What to work on: Drop every picture, then transcribe the remaining data exactly.

↓↓↓

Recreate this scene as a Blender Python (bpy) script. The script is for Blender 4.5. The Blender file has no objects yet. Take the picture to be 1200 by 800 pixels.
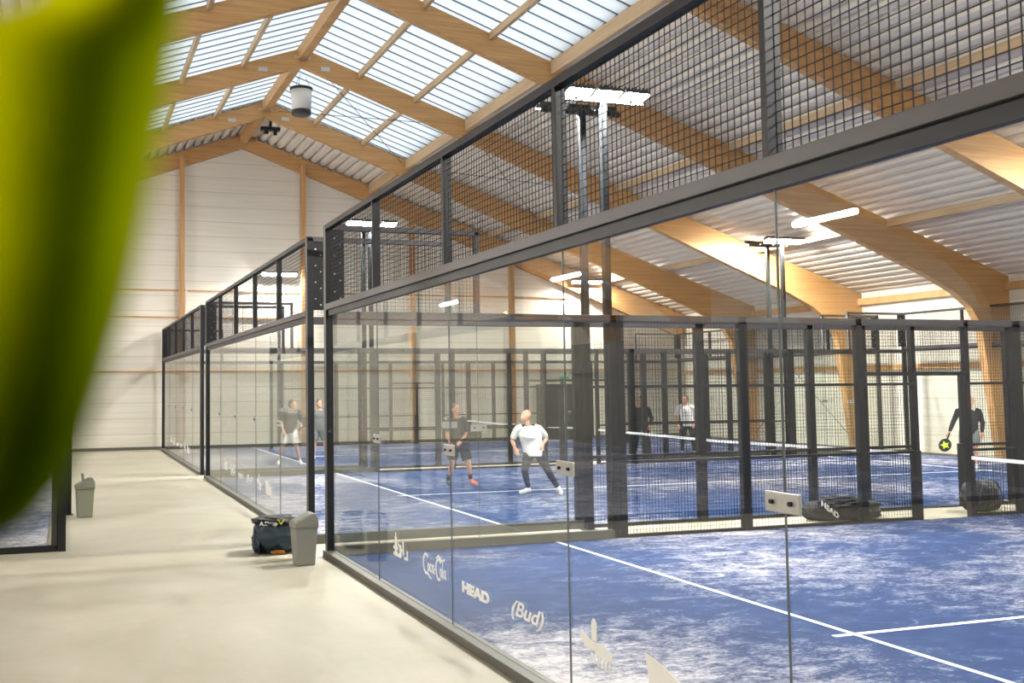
import bpy, bmesh, math, random
from mathutils import Vector, Matrix, Euler
random.seed(7)
C = bpy.context.scene.collection
PI = math.pi

# ------------------------------------------------------------------ materials
def lin(c):
    return tuple((v/255/12.92 if v/255 <= .04045 else ((v/255+.055)/1.055)**2.4) for v in c) + (1,)
def newmat(name):
    m = bpy.data.materials.new(name); m.use_nodes = True
    nt = m.node_tree; nt.nodes.clear()
    return m, nt
def N(nt, t, **kw):
    n = nt.nodes.new(t)
    for k, v in kw.items(): setattr(n, k, v)
    return n
def plain(name, col, rough=.6, metal=0, noise=.0, nscale=8, bump=0.0, spec=.5):
    m, nt = newmat(name)
    b = N(nt, 'ShaderNodeBsdfPrincipled'); o = N(nt, 'ShaderNodeOutputMaterial')
    b.inputs['Roughness'].default_value = rough; b.inputs['Metallic'].default_value = metal
    b.inputs['Specular IOR Level'].default_value = spec
    tc = N(nt, 'ShaderNodeTexCoord'); nz = N(nt, 'ShaderNodeTexNoise')
    nz.inputs['Scale'].default_value = nscale; nz.inputs['Detail'].default_value = 5
    nt.links.new(tc.outputs['Object'], nz.inputs['Vector'])
    mx = N(nt, 'ShaderNodeMix', data_type='RGBA')
    c = lin(col)
    mx.inputs['A'].default_value = tuple(v*(1-noise) for v in c[:3])+(1,)
    mx.inputs['B'].default_value = tuple(min(1, v*(1+noise)) for v in c[:3])+(1,)
    nt.links.new(nz.outputs['Fac'], mx.inputs['Factor'])
    nt.links.new(mx.outputs['Result'], b.inputs['Base Color'])
    if bump:
        bp = N(nt, 'ShaderNodeBump'); bp.inputs['Strength'].default_value = bump; bp.inputs['Distance'].default_value = .01
        nt.links.new(nz.outputs['Fac'], bp.inputs['Height']); nt.links.new(bp.outputs['Normal'], b.inputs['Normal'])
    nt.links.new(b.outputs[0], o.inputs[0])
    return m
def emit(name, col, s):
    m, nt = newmat(name)
    e = N(nt, 'ShaderNodeEmission'); o = N(nt, 'ShaderNodeOutputMaterial')
    e.inputs[0].default_value = lin(col); e.inputs[1].default_value = s
    nt.links.new(e.outputs[0], o.inputs[0]); return m
def ramp(nt, src, stops):
    r = N(nt, 'ShaderNodeValToRGB'); el = r.color_ramp.elements
    while len(el) < len(stops): el.new(.5)
    for e, (p, c) in zip(el, stops): e.position = p; e.color = c if len(c) == 4 else lin(c)
    nt.links.new(src, r.inputs[0]); return r
def worldpos(nt):
    return N(nt, 'ShaderNodeNewGeometry').outputs['Position']
def mapped(nt, vec, scale):
    mp = N(nt, 'ShaderNodeMapping'); mp.inputs['Scale'].default_value = scale
    nt.links.new(vec, mp.inputs['Vector']); return mp.outputs[0]
def noise(nt, vec, scale, detail=4, rough=.5, dist=0):
    n = N(nt, 'ShaderNodeTexNoise'); n.inputs['Scale'].default_value = scale
    n.inputs['Detail'].default_value = detail; n.inputs['Roughness'].default_value = rough
    n.inputs['Distortion'].default_value = dist
    nt.links.new(vec, n.inputs['Vector']); return n.outputs['Fac']
def math_(nt, op, a, b=None, c=None):
    n = N(nt, 'ShaderNodeMath', operation=op)
    for i, v in enumerate((a, b, c)):
        if v is None: continue
        if isinstance(v, (int, float)): n.inputs[i].default_value = v
        else: nt.links.new(v, n.inputs[i])
    return n.outputs[0]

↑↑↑

Reply:
Recreate this scene as a Blender Python (bpy) script. The script is for Blender 4.5. The Blender file has no objects yet. Take the picture to be 1200 by 800 pixels.
import bpy, bmesh, math, random
from mathutils import Vector, Matrix, Euler
random.seed(7)
C = bpy.context.scene.collection
PI = math.pi

# ------------------------------------------------------------------ materials
def lin(c):
    return tuple((v/255/12.92 if v/255 <= .04045 else ((v/255+.055)/1.055)**2.4) for v in c) + (1,)
def newmat(name):
    m = bpy.data.materials.new(name); m.use_nodes = True
    nt = m.node_tree; nt.nodes.clear()
    return m, nt
def N(nt, t, **kw):
    n = nt.nodes.new(t)
    for k, v in kw.items(): setattr(n, k, v)
    return n
def plain(name, col, rough=.6, metal=0, noise=.0, nscale=8, bump=0.0, spec=.5):
    m, nt = newmat(name)
    b = N(nt, 'ShaderNodeBsdfPrincipled'); o = N(nt, 'ShaderNodeOutputMaterial')
    b.inputs['Roughness'].default_value = rough; b.inputs['Metallic'].default_value = metal
    b.inputs['Specular IOR Level'].default_value = spec
    tc = N(nt, 'ShaderNodeTexCoord'); nz = N(nt, 'ShaderNodeTexNoise')
    nz.inputs['Scale'].default_value = nscale; nz.inputs['Detail'].default_value = 5
    nt.links.new(tc.outputs['Object'], nz.inputs['Vector'])
    mx = N(nt, 'ShaderNodeMix', data_type='RGBA')
    c = lin(col)
    mx.inputs['A'].default_value = tuple(v*(1-noise) for v in c[:3])+(1,)
    mx.inputs['B'].default_value = tuple(min(1, v*(1+noise)) for v in c[:3])+(1,)
    nt.links.new(nz.outputs['Fac'], mx.inputs['Factor'])
    nt.links.new(mx.outputs['Result'], b.inputs['Base Color'])
    if bump:
        bp = N(nt, 'ShaderNodeBump'); bp.inputs['Strength'].default_value = bump; bp.inputs['Distance'].default_value = .01
        nt.links.new(nz.outputs['Fac'], bp.inputs['Height']); nt.links.new(bp.outputs['Normal'], b.inputs['Normal'])
    nt.links.new(b.outputs[0], o.inputs[0])
    return m
def emit(name, col, s):
    m, nt = newmat(name)
    e = N(nt, 'ShaderNodeEmission'); o = N(nt, 'ShaderNodeOutputMaterial')
    e.inputs[0].default_value = lin(col); e.inputs[1].default_value = s
    nt.links.new(e.outputs[0], o.inputs[0]); return m
def ramp(nt, src, stops):
    r = N(nt, 'ShaderNodeValToRGB'); el = r.color_ramp.elements
    while len(el) < len(stops): el.new(.5)
    for e, (p, c) in zip(el, stops): e.position = p; e.color = c if len(c) == 4 else lin(c)
    nt.links.new(src, r.inputs[0]); return r
def worldpos(nt):
    return N(nt, 'ShaderNodeNewGeometry').outputs['Position']
def mapped(nt, vec, scale):
    mp = N(nt, 'ShaderNodeMapping'); mp.inputs['Scale'].default_value = scale
    nt.links.new(vec, mp.inputs['Vector']); return mp.outputs[0]
def noise(nt, vec, scale, detail=4, rough=.5, dist=0):
    n = N(nt, 'ShaderNodeTexNoise'); n.inputs['Scale'].default_value = scale
    n.inputs['Detail'].default_value = detail; n.inputs['Roughness'].default_value = rough
    n.inputs['Distortion'].default_value = dist
    nt.links.new(vec, n.inputs['Vector']); return n.outputs['Fac']
def math_(nt, op, a, b=None, c=None):
    n = N(nt, 'ShaderNodeMath', operation=op)
    for i, v in enumerate((a, b, c)):
        if v is None: continue
        if isinstance(v, (int, float)): n.inputs[i].default_value = v
        else: nt.links.new(v, n.inputs[i])
    return n.outputs[0]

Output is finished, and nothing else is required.